University of Southern California, Upgrades to D-Wave’s Newest
Annealing Quantum Computer with 5,000+ Qubits, Accessible in the
Leap Quantum Cloud Service
D-Wave Advantage™ system housed at USC will allow scholars and businesses to study how
quantum effects may speed up complex optimization, machine learning and sampling problems
June 13, 2022: Nations across the globe have been increasing their efforts in the
advancement of Quantum technologies. The Indian government announced a National
Mission on Quantum Technologies and Applications (NM-QTA) with an outlay of ₹8,000
crore for the next five years. NM-QTA’s focus, as outlined by the Finance Minister of India
Nirmala Sitharaman, will be in fundamental science, translation, technology development
and human and infrastructural resource generation.

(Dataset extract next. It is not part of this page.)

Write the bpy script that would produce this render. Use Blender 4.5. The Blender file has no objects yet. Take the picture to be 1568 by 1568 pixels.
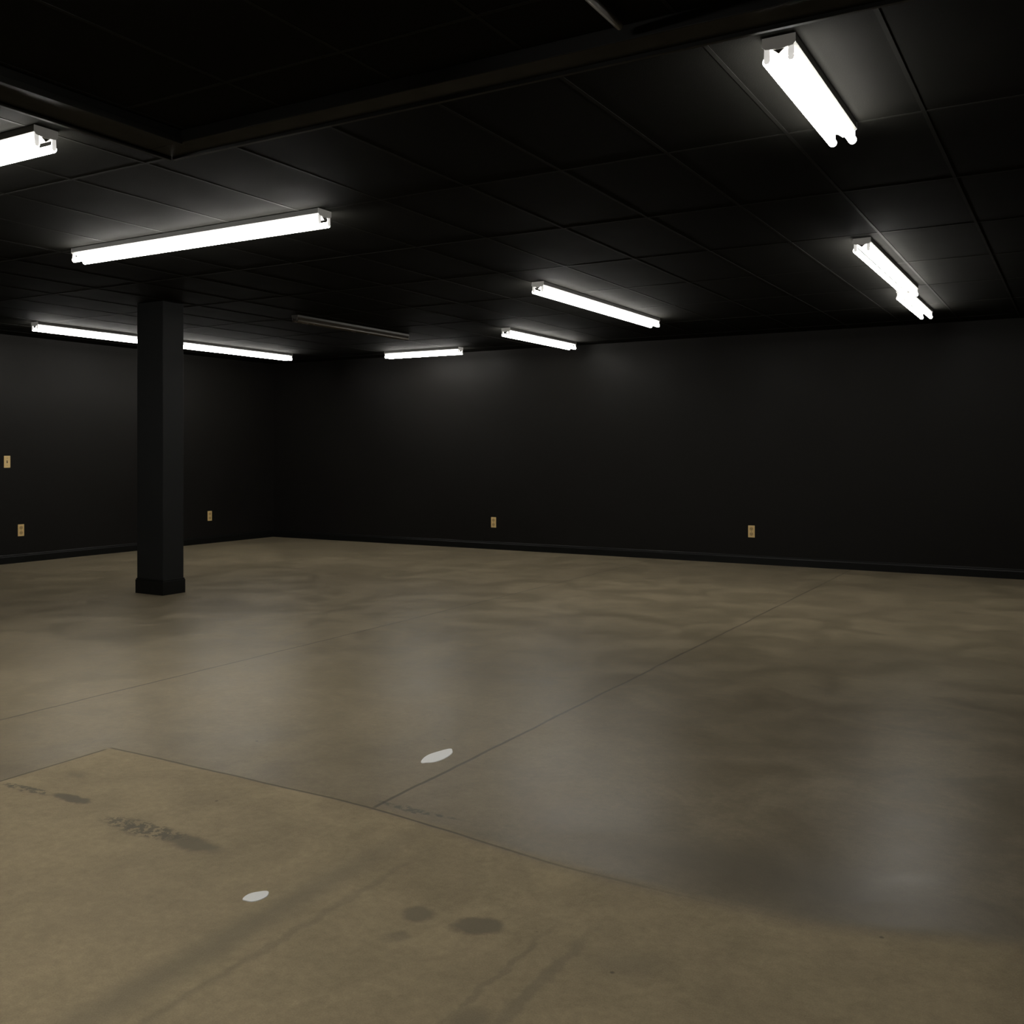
import bpy, bmesh, math
from mathutils import Vector, Matrix

scene = bpy.context.scene
scene.view_settings.view_transform = 'Standard'
scene.view_settings.look = 'None'

H = 3.0          # ceiling height
XW, YW = -12.18, 12.68   # left wall plane, back wall plane
XR, YR = 4.0, -4.0       # right wall, rear wall

# ---------------------------------------------------------------- materials
class NT:
    def __init__(s, name):
        s.mat = bpy.data.materials.new(name); s.mat.use_nodes = True
        s.t = s.mat.node_tree; s.n = s.t.nodes; s.l = s.t.links
        s.b = s.n['Principled BSDF']
    def set(s, sock, v):
        if isinstance(v, bpy.types.NodeSocket): s.l.new(v, sock)
        else: sock.default_value = v
    def m(s, op, a, b=None, c=None, clamp=False):
        n = s.n.new('ShaderNodeMath'); n.operation = op; n.use_clamp = clamp
        s.set(n.inputs[0], a)
        if b is not None: s.set(n.inputs[1], b)
        if c is not None: s.set(n.inputs[2], c)
        return n.outputs[0]
    def noise(s, vec, scale, detail=4, rough=.5, dist=0):
        n = s.n.new('ShaderNodeTexNoise'); s.set(n.inputs['Vector'], vec)
        n.inputs['Scale'].default_value = scale; n.inputs['Detail'].default_value = detail
        n.inputs['Roughness'].default_value = rough; n.inputs['Distortion'].default_value = dist
        return n.outputs['Fac']
    def mapr(s, v, a, b, c=0.0, d=1.0, smooth=True):
        n = s.n.new('ShaderNodeMapRange')
        if smooth: n.interpolation_type = 'SMOOTHSTEP'
        s.set(n.inputs[0], v)
        for i, q in zip((1, 2, 3, 4), (a, b, c, d)): s.set(n.inputs[i], q)
        return n.outputs[0]
    def mixc(s, f, a, b, mode='MIX'):
        n = s.n.new('ShaderNodeMix'); n.data_type = 'RGBA'; n.blend_type = mode
        s.set(n.inputs[0], f)
        s.set(n.inputs[6], a if not isinstance(a, tuple) else (*a, 1))
        s.set(n.inputs[7], b if not isinstance(b, tuple) else (*b, 1))
        return n.outputs[2]
    def mapping(s, vec, loc=(0,0,0), rot=0, scale=(1,1,1)):
        n = s.n.new('ShaderNodeMapping'); s.set(n.inputs[0], vec)
        n.inputs[1].default_value = loc; n.inputs[2].default_value = (0, 0, rot)
        n.inputs[3].default_value = scale
        return n.outputs[0]
    def bump(s, h, strength, dist):
        n = s.n.new('ShaderNodeBump'); n.inputs['Strength'].default_value = strength
        n.inputs['Distance'].default_value = dist; s.set(n.inputs['Height'], h)
        s.l.new(n.outputs[0], s.b.inputs['Normal'])

def simple(name, col, rough=.5, metal=0, var=.08, nscale=6, bump=.0, bscale=200, spec=.5, glow=0):
    t = NT(name)
    tc = t.n.new('ShaderNodeTexCoord').outputs['Object']
    f = t.noise(tc, nscale, 3)
    lo = tuple(c*(1-var) for c in col); hi = tuple(min(1, c*(1+var)) for c in col)
    t.set(t.b.inputs['Base Color'], t.mixc(f, lo, hi))
    t.set(t.b.inputs['Roughness'], t.mapr(f, .3, .7, rough-.04, rough+.04))
    t.b.inputs['Metallic'].default_value = metal
    t.b.inputs['Specular IOR Level'].default_value = spec
    if glow:   # added emission: makes lampholders and end caps look lit by the tubes
        t.b.inputs['Emission Color'].default_value = (1, .97, .92, 1)
        t.b.inputs['Emission Strength'].default_value = glow
    if bump: t.bump(t.noise(tc, bscale, 1), bump, .002)
    return t.mat

m_wall = simple('black_wall_paint', (.0072, .0066, .0058), .55, var=.12, nscale=1.3, spec=.095)
m_base = simple('black_baseboard_paint', (.0045, .0047, .0042), .42, spec=.14)
m_tile = simple('black_ceiling_tile', (.0085, .0084, .0073), .85, var=.2, nscale=3, bump=.4, bscale=220, spec=.018)
m_grid = simple('black_ceiling_tbar', (.0125, .0124, .0110), .7, spec=.03)
m_beam = simple('black_header_paint', (.0095, .0095, .0083), .5, spec=.15)
m_pillar = simple('black_pillar_paint', (.0100, .0106, .0104), .5, var=.1, nscale=4, spec=.13)
m_house = simple('white_enamel', (.13, .13, .124), .5)
m_cap = simple('white_end_cap', (.6, .6, .58), .45, glow=.05)
m_sock = simple('lampholder_plastic', (.75, .75, .73), .45, glow=.55)
m_offtube = simple('unlit_tube_glass', (.10, .088, .07), .25)
m_darkhouse = simple('dark_brown_enamel', (.036, .032, .027), .45)  # darker brown housing for the unlit fixture
m_outlet = simple('ivory_outlet_plastic', (.62, .44, .19), .4)
m_slot = simple('outlet_slot_dark', (.05, .04, .03), .5)
m_recept = simple('outlet_face', (.40, .27, .11), .4)
m_pipe = simple('galvanised_conduit', (.45, .45, .43), .35, metal=.7)
m_white = simple('white_paint', (.97, .97, .92), .4)

def emis(name, col, s):
    t = NT(name)
    t.b.inputs['Base Color'].default_value = (.9, .9, .9, 1)
    t.b.inputs['Emission Color'].default_value = (*col, 1)
    t.b.inputs['Emission Strength'].default_value = s
    return t.mat
m_tube = emis('lit_fluorescent_tube', (1.0, .97, .91), 44)

# ---- floor
def floor_mat():
    t = NT('sealed_concrete')
    P = t.n.new('ShaderNodeTexCoord').outputs['Object']
    sep = t.n.new('ShaderNodeSeparateXYZ'); t.l.new(P, sep.inputs[0])
    X, Y = sep.outputs[0], sep.outputs[1]
    nbig = t.noise(P, .55, 4, .6, .6)
    nmid = t.noise(P, 1.9, 6, .66, .8)
    nfine = t.noise(P, 30, 4, .7)
    nblot = t.noise(P, 6.5, 5, .65, .5)
    ngrain = t.noise(P, 200, 1, .6)
    wob = t.noise(P, 3.0, 2, .5)
    # distorted coordinates for stains and the painted reflection
    nv = t.n.new('ShaderNodeTexNoise'); t.l.new(P, nv.inputs['Vector'])
    nv.inputs['Scale'].default_value = 14; nv.inputs['Detail'].default_value = 5
    va = t.n.new('ShaderNodeVectorMath'); va.operation = 'SUBTRACT'
    t.l.new(nv.outputs['Color'], va.inputs[0]); va.inputs[1].default_value = (.5, .5, .5)
    vs = t.n.new('ShaderNodeVectorMath'); vs.operation = 'SCALE'
    t.l.new(va.outputs[0], vs.inputs[0]); vs.inputs['Scale'].default_value = .07
    vd = t.n.new('ShaderNodeVectorMath'); vd.operation = 'ADD'
    t.l.new(P, vd.inputs[0]); t.l.new(vs.outputs[0], vd.inputs[1])
    PD = vd.outputs[0]
    # former-room slab mask (unsealed, more matte)
    y0 = t.m('ADD', t.mapr(X, -2.70, -1.40, 3.175, 3.05), t.mapr(X, -.9, .2, 0.0, .28))
    y0 = t.m('ADD', y0, t.m('MULTIPLY', t.m('SUBTRACT', wob, .5), .02))
    dY = t.m('SUBTRACT', Y, y0)
    soft = t.mapr(X, -3.2, -1.0, .02, .08)
    inY = t.mapr(dY, t.m('MULTIPLY', soft, -1.0), soft, 1.0, 0.0)
    inX = t.mapr(X, -4.135, -4.105)
    near = t.m('MULTIPLY', inX, inY)
    pol = t.mixc(t.mapr(nmid, .36, .64), (.148, .123, .080), (.212, .175, .115))
    pol = t.mixc(t.m('MULTIPLY', t.mapr(nbig, .42, .62), .45), pol, (.138, .114, .076))
    # lighter zone just outside the former room
    v = t.mapping(P, loc=(3.9*.28, -3.7*.5, 0), scale=(.28, .5, 0))
    ln = t.n.new('ShaderNodeVectorMath'); ln.operation = 'LENGTH'; t.l.new(v, ln.inputs[0])
    pale_zone = t.m('MULTIPLY', t.mapr(t.m('ADD', ln.outputs['Value'], t.m('MULTIPLY', nmid, .6)), .55, 1.35, 1.0, 0.0), .85)
    pol = t.mixc(pale_zone, pol, t.mixc(t.mapr(nmid, .34, .66), (.218, .178, .112), (.280, .229, .147)))
    mat_ = t.mixc(t.mapr(nmid, .32, .68), (.275, .219, .131), (.370, .298, .180))
    mat_ = t.mixc(t.m('MULTIPLY', t.mapr(nbig, .42, .66), .30), mat_, (.245, .197, .122))
    # foreground slab gets paler away from the old partition
    fore = t.mapr(Y, 1.2, 2.9, .50, 0.0)
    mat_ = t.mixc(fore, mat_, (.48, .385, .232))
    col = t.mixc(near, pol, mat_)
    g = t.mapr(nfine, .25, .75, .86, 1.13, False)
    g2 = t.mapr(ngrain, .25, .75, .90, 1.10, False)
    g3 = t.mapr(nblot, .3, .7, .92, 1.06, False)
    gg = t.m('MULTIPLY', t.m('MULTIPLY', g, g2), g3)
    comb = t.n.new('ShaderNodeCombineColor')
    for i in range(3): t.l.new(gg, comb.inputs[i])
    col = t.mixc(1.0, col, comb.outputs[0], 'MULTIPLY')
    # stains and one painted dark reflection: x, y, rx, ry, rot, softness, strength, broken
    stains_and_reflection = [
        (-1.805, 2.516, .055, .062, 0.53, .40, .55, 0),
        (-1.602, 2.540, .085, .062, 0.53, .32, .62, 0),
        (-1.774, 2.356, .045, .032, 0.53, .6, .40, 0),
        (-1.357, 2.119, .065, .055, 0.53, .6, .40, 0),
        (-3.655, 2.622, .12, .038, 0.0, .35, .75, 0),
        (-3.93, 2.60, .17, .030, 0.1, .4, .8, 1),
        (-3.10, 2.555, .28, .062, -.07, .4, .78, 1),
        (-2.86, 2.545, .17, .060, -.10, .5, .62, 0),
        (-3.91, 2.84, .07, .05, 0, .8, .28, 0),
        (-2.33, 3.235, .24, .022, -.05, .5, .8, 1),
        (-1.116, 2.564, .15, .09, .5, .9, .28, 0),
        (-0.95, 3.34, .95, .28, .05, .9, .50, 0),  # dark room reflection painted in along the slab edge, plus darker concrete
        (-2.20, 2.1, .08, 1.15, .02, .95, .42, 0),
        (-2.06, 2.1, .02, 1.00, .02, .8, .28, 0),
        (-1.28, 2.33, .030, .40, 0, .6, .34, 0),
        (-1.40, 2.28, .015, .40, 0, .6, .28, 0),
    ]
    tot = None
    for (x, y, rx, ry, r, sf, st, br) in stains_and_reflection:
        a = t.n.new('ShaderNodeVectorMath'); a.operation = 'SUBTRACT'
        t.l.new(PD, a.inputs[0]); a.inputs[1].default_value = (x, y, 0)
        b = t.mapping(a.outputs[0], rot=-r) if abs(r) > .2 else a.outputs[0]
        b = t.mapping(b, scale=(1/rx, 1/ry, 0))
        ln = t.n.new('ShaderNodeVectorMath'); ln.operation = 'LENGTH'; t.l.new(b, ln.inputs[0])
        k = t.mapr(ln.outputs['Value'], 1-sf, 1+sf*.4, st, 0.0)
        if br: k = t.m('MULTIPLY', k, t.mapr(nfine, .45, .52))
        tot = k if tot is None else t.m('MAXIMUM', tot, k)
    tot = t.m('MULTIPLY', tot, t.mapr(nfine, .2, .8, .75, 1.1, False), clamp=True)
    col = t.mixc(tot, col, (.098, .089, .070))
    # specks
    vor = t.n.new('ShaderNodeTexVoronoi'); t.l.new(P, vor.inputs['Vector']); vor.inputs['Scale'].default_value = 3.0
    sp = t.mapr(vor.outputs['Distance'], .012, .03, .6, 0.0)
    col = t.mixc(sp, col, (.06, .05, .04))
    # joints
    def line(coord, pos, hw):
        d = t.m('ABSOLUTE', t.m('SUBTRACT', coord, pos))
        return t.mapr(d, hw*.4, hw, 1.0, 0.0)
    fx = t.m('ADD', X, t.m('MULTIPLY', t.m('SUBTRACT', wob, .5), .03))
    beyond = t.m('SUBTRACT', 1.0, near)
    j1 = t.m('MULTIPLY', line(fx, -2.50, .012), beyond)
    j2 = line(fx, -5.07, .012)
    j3 = t.m('MULTIPLY', line(X, -4.12, .009), t.mapr(Y, 3.13, 3.16, 1.0, 0.0))
    j4 = t.m('MULTIPLY', t.m('MULTIPLY', line(dY, 0.0, .009), inX), t.mapr(X, -2.4, -.6, 1.0, .0))
    J = t.m('MAXIMUM', t.m('MAXIMUM', j1, j2), t.m('MAXIMUM', j3, j4))
    col = t.mixc(t.m('MULTIPLY', J, .65), col, (.05, .043, .034))
    t.set(t.b.inputs['Base Color'], col)
    rp = t.mapr(nmid, .3, .7, .31, .42, False)
    rm = t.mapr(nmid, .3, .7, .56, .66, False)
    rr = t.m('ADD', t.m('MULTIPLY', rp, beyond), t.m('MULTIPLY', rm, near))
    rr = t.m('ADD', rr, t.m('MULTIPLY', t.m('SUBTRACT', nfine, .5), .12))
    t.set(t.b.inputs['Roughness'], rr)
    t.b.inputs['Specular IOR Level'].default_value = .080
    t.b.inputs['Specular Tint'].default_value = (1, .94, .84, 1)
    hgt = t.m('SUBTRACT', t.m('MULTIPLY', nfine, .3), t.m('MULTIPLY', J, .8))
    t.bump(hgt, .16, .004)
    return t.mat
m_floor = floor_mat()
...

D-Wave first made its quantum cloud service available in India in 2020, giving developers
and researchers in the country real-time access to its quantum computers. Through this, D-
Wave’s quantum computers, hybrid solvers and the application environment can be used via
its cloud platform Leap to drive development of business-critical and in-production hybrid
applications. The number of active Leap users based in India has increased 58% since
January 2021, with India representing the third highest country in terms of Leap sign-ups
since its launch.
In a collaboration with D-Wave Inc and Lockheed Martin, the University of Southern
California (USC) was the first university worldwide to host a commercial quantum computing
system in 2011. With the upgrade to D-Wave’s Advantage™ quantum system, its first
5,000+ qubit machine physically located in the United States at USC’s Information Sciences
Institute (USC ISI), USC and D-Wave will increase the capacity for academic researchers,
government users, and the business community to continue studying how quantum effects
may speed up the solution of complex optimization, machine learning and sampling
problems, and new breakthrough results in quantum optimization. The Advantage™ system
is accessible via the Leap™ quantum cloud service.

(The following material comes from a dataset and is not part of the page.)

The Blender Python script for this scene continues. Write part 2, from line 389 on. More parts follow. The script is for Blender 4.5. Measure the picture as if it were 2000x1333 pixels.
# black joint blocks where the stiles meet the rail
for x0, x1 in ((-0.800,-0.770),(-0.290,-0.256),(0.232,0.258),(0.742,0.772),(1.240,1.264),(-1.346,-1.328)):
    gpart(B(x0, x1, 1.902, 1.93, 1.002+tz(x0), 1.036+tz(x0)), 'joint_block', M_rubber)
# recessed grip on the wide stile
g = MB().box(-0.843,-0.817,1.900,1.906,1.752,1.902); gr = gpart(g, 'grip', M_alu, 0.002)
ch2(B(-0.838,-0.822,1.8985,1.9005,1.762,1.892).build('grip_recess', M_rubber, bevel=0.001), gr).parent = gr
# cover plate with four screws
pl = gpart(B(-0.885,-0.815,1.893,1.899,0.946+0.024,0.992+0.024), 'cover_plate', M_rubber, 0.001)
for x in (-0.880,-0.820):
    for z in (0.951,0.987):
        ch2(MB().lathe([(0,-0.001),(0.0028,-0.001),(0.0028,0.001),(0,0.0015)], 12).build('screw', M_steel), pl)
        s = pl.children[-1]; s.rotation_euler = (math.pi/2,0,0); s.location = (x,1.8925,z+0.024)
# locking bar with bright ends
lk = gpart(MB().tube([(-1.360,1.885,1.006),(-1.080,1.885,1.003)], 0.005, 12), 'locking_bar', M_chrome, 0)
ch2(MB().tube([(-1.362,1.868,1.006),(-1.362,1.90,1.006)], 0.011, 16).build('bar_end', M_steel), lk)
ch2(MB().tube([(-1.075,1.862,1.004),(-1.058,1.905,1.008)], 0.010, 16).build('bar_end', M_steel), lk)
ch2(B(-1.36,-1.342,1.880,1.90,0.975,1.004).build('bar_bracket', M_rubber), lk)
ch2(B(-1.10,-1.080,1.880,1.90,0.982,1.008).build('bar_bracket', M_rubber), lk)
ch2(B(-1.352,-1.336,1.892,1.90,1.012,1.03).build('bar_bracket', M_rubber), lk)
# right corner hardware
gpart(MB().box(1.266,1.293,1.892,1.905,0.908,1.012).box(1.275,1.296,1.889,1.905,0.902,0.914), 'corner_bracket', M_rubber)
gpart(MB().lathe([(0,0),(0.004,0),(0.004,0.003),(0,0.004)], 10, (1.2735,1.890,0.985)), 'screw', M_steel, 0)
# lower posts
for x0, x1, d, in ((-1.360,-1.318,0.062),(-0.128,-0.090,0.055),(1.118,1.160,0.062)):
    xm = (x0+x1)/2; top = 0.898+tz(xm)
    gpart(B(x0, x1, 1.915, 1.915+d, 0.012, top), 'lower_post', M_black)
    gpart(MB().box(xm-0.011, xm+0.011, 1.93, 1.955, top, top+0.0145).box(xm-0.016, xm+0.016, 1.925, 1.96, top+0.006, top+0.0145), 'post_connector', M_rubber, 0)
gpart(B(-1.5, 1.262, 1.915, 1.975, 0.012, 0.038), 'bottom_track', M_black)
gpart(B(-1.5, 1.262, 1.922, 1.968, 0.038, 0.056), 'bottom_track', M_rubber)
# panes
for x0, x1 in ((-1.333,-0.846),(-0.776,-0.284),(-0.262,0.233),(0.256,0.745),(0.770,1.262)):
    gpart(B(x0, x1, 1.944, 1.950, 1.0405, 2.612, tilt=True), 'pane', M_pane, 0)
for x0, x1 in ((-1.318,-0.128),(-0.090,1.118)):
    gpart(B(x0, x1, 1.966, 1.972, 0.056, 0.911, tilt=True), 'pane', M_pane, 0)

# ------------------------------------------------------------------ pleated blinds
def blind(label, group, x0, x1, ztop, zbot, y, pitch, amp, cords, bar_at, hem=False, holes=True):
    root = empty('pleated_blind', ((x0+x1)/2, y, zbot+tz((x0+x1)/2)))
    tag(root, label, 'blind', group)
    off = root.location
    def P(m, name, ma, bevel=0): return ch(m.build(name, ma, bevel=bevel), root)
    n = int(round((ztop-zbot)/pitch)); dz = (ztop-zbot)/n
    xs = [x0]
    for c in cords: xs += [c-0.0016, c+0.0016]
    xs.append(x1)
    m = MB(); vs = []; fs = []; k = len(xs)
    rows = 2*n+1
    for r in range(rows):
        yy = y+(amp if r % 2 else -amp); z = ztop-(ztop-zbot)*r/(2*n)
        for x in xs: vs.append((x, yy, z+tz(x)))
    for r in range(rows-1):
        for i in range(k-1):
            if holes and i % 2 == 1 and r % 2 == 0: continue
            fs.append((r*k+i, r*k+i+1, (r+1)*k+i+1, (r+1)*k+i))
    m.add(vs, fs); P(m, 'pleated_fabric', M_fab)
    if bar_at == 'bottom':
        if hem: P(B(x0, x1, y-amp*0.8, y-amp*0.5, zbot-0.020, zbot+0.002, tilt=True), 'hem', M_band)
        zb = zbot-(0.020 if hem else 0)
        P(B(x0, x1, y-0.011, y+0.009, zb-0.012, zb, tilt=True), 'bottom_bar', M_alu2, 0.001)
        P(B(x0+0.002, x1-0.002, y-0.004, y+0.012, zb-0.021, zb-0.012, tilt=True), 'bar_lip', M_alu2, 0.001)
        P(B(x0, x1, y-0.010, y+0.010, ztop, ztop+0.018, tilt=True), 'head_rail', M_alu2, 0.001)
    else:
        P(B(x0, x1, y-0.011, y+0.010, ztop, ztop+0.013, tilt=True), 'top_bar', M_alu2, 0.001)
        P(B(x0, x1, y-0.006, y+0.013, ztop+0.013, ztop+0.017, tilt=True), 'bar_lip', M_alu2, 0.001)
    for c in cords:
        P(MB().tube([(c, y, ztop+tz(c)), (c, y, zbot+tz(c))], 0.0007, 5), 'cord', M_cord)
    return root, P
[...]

For academic researchers at USC, this upgrade is an opportunity. “The Advantage™ system
provides a four-fold increase in the number of qubits from our previous system as well as
increased coherence and other performance metrics,” said Daniel Lidar, holder of the Viterbi
Professorship of Engineering at USC, and the scientific and technical director of the USC
Quantum Computing Center.
“For more than a decade, research and education in Quantum Information Science (QIS) at USC
Viterbi has been thriving and constantly growing. Quantum Information Science is a top priority
research area,” said Yannis C. Yortsos, Dean of the USC Viterbi School of Engineering.
USC faculty have mentored a new generation of Ph.D. students in QIS, who now have
leadership positions in academia and the industry, Yortsos noted. The school has also
established a new master’s degree in quantum information sciences, with current worldwide
student demand growing steadily.
“We have great hopes for the new system as we explore coherent quantum annealing to
achieve quantum speedups in quantum simulation, best-in-class optimization and machine
learning. Some of our first projects will be to investigate speedup over classical optimization
methods for hard optimization problems as well as pursuing additional government-funded
research for identification and classification of quantum phase transition,” added Lidar.
“Eleven years ago, together with Lockheed Martin, we installed our first quantum system at
USC,” said Alan Baratz, the CEO of D-Wave Systems. “Fast forward to today, delivering one
of the most performant commercial quantum computers in the world yet again allows users
to harness the power of annealing quantum computing for real-world optimization problems,
all accessible real-time through our Leap quantum cloud service and in AWS’s Amazon
Braket.”
Businesses will benefit from the commercial use-cases that can be run on the quantum
hybrid solver service. To date, D-Wave’s customers have developed hundreds of early
quantum applications in an array of fields such as financial modeling, flight planning,
quantum chemistry simulation, automotive engineering, health care, logistics and more.